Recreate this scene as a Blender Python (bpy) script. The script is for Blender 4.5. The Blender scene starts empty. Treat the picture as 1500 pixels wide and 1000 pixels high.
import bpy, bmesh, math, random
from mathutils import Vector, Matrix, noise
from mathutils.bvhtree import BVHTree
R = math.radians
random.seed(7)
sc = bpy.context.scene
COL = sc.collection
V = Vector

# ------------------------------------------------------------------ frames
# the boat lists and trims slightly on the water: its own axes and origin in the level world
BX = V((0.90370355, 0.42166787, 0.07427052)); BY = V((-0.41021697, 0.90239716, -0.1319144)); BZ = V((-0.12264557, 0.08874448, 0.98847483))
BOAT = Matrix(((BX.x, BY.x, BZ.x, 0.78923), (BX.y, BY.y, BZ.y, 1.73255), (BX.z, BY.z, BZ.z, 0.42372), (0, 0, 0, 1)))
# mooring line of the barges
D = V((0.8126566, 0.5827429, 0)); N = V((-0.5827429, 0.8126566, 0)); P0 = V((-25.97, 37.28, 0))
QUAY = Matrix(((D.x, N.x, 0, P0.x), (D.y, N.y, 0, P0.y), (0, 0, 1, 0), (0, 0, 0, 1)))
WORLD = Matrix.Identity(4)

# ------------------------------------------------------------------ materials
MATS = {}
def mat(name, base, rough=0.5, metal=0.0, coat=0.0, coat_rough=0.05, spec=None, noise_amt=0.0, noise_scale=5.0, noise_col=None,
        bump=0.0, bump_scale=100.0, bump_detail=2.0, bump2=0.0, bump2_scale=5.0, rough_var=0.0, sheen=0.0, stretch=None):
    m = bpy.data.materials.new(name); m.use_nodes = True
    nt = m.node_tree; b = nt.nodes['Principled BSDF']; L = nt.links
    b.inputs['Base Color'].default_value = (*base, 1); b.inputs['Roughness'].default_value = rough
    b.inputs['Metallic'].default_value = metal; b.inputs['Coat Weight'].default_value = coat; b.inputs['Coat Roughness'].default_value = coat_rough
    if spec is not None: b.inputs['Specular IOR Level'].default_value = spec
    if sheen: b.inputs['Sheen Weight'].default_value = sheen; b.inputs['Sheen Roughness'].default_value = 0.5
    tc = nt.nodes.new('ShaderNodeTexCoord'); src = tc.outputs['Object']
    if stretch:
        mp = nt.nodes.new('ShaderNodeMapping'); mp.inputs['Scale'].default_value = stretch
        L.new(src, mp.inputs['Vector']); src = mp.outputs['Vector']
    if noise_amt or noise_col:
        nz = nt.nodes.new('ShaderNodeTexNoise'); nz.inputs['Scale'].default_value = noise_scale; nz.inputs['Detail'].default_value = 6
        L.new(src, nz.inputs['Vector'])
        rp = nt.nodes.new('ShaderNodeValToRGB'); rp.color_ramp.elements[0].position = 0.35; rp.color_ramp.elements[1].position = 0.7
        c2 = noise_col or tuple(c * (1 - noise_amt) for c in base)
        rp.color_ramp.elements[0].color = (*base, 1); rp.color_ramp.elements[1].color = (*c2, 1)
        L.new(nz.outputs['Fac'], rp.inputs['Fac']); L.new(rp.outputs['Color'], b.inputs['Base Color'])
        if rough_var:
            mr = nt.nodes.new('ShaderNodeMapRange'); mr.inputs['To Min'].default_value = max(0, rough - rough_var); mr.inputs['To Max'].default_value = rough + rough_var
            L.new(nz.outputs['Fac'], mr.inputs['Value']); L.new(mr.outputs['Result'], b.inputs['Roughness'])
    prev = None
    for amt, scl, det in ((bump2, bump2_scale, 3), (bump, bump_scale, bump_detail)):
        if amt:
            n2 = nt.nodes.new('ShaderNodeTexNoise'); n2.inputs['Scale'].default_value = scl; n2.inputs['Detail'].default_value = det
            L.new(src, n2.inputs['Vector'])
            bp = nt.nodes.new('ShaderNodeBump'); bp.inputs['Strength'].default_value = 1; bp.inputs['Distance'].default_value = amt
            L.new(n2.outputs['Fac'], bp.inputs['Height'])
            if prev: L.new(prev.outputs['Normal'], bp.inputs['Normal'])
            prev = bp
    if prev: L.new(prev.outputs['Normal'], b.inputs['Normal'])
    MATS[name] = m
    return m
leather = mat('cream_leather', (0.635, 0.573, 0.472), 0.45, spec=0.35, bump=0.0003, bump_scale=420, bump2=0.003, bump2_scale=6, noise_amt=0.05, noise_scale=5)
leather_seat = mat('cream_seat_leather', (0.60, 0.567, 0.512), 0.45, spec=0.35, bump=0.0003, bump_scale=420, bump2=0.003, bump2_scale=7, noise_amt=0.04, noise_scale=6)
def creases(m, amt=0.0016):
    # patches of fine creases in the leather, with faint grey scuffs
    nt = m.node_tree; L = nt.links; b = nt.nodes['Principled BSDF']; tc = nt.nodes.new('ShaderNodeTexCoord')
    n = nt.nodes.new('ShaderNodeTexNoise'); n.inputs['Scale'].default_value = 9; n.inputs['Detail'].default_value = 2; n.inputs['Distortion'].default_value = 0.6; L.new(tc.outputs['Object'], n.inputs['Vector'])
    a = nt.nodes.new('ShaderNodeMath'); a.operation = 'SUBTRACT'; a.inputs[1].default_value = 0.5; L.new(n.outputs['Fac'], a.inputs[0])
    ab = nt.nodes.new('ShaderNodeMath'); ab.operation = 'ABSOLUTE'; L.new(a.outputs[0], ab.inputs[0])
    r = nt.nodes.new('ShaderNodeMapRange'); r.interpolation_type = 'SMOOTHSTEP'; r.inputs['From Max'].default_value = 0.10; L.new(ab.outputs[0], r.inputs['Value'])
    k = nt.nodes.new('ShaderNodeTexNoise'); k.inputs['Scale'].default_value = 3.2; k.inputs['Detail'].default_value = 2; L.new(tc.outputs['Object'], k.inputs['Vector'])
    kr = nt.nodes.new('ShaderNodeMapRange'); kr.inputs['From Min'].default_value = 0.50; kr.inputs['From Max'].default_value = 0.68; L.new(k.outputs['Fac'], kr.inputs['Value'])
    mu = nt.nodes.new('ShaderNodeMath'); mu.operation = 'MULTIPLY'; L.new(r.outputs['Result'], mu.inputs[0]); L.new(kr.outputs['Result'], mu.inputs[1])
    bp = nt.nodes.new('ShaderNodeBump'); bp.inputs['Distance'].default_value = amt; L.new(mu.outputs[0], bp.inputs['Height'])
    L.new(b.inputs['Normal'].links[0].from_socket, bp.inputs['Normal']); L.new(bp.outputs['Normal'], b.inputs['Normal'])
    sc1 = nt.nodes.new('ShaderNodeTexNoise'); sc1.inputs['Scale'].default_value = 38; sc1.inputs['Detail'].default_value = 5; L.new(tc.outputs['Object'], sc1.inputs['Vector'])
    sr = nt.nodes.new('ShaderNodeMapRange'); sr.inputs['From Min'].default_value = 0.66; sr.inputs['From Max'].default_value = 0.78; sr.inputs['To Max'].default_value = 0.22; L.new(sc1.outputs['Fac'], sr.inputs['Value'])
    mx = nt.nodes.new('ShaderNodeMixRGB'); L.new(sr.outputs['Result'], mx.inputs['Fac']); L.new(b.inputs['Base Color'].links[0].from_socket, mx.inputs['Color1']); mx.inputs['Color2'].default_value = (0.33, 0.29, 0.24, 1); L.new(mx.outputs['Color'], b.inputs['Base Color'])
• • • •
### [Directions for this task]
Quote the data above verbatim from its first line to the line that includes "WORLD = Matrix.Identity(4)", with both boundary lines retained.

### [Problem solution]
Recreate this scene as a Blender Python (bpy) script. The script is for Blender 4.5. The Blender scene starts empty. Treat the picture as 1500 pixels wide and 1000 pixels high.
import bpy, bmesh, math, random
from mathutils import Vector, Matrix, noise
from mathutils.bvhtree import BVHTree
R = math.radians
random.seed(7)
sc = bpy.context.scene
COL = sc.collection
V = Vector

# ------------------------------------------------------------------ frames
# the boat lists and trims slightly on the water: its own axes and origin in the level world
BX = V((0.90370355, 0.42166787, 0.07427052)); BY = V((-0.41021697, 0.90239716, -0.1319144)); BZ = V((-0.12264557, 0.08874448, 0.98847483))
BOAT = Matrix(((BX.x, BY.x, BZ.x, 0.78923), (BX.y, BY.y, BZ.y, 1.73255), (BX.z, BY.z, BZ.z, 0.42372), (0, 0, 0, 1)))
# mooring line of the barges
D = V((0.8126566, 0.5827429, 0)); N = V((-0.5827429, 0.8126566, 0)); P0 = V((-25.97, 37.28, 0))
QUAY = Matrix(((D.x, N.x, 0, P0.x), (D.y, N.y, 0, P0.y), (0, 0, 1, 0), (0, 0, 0, 1)))
WORLD = Matrix.Identity(4)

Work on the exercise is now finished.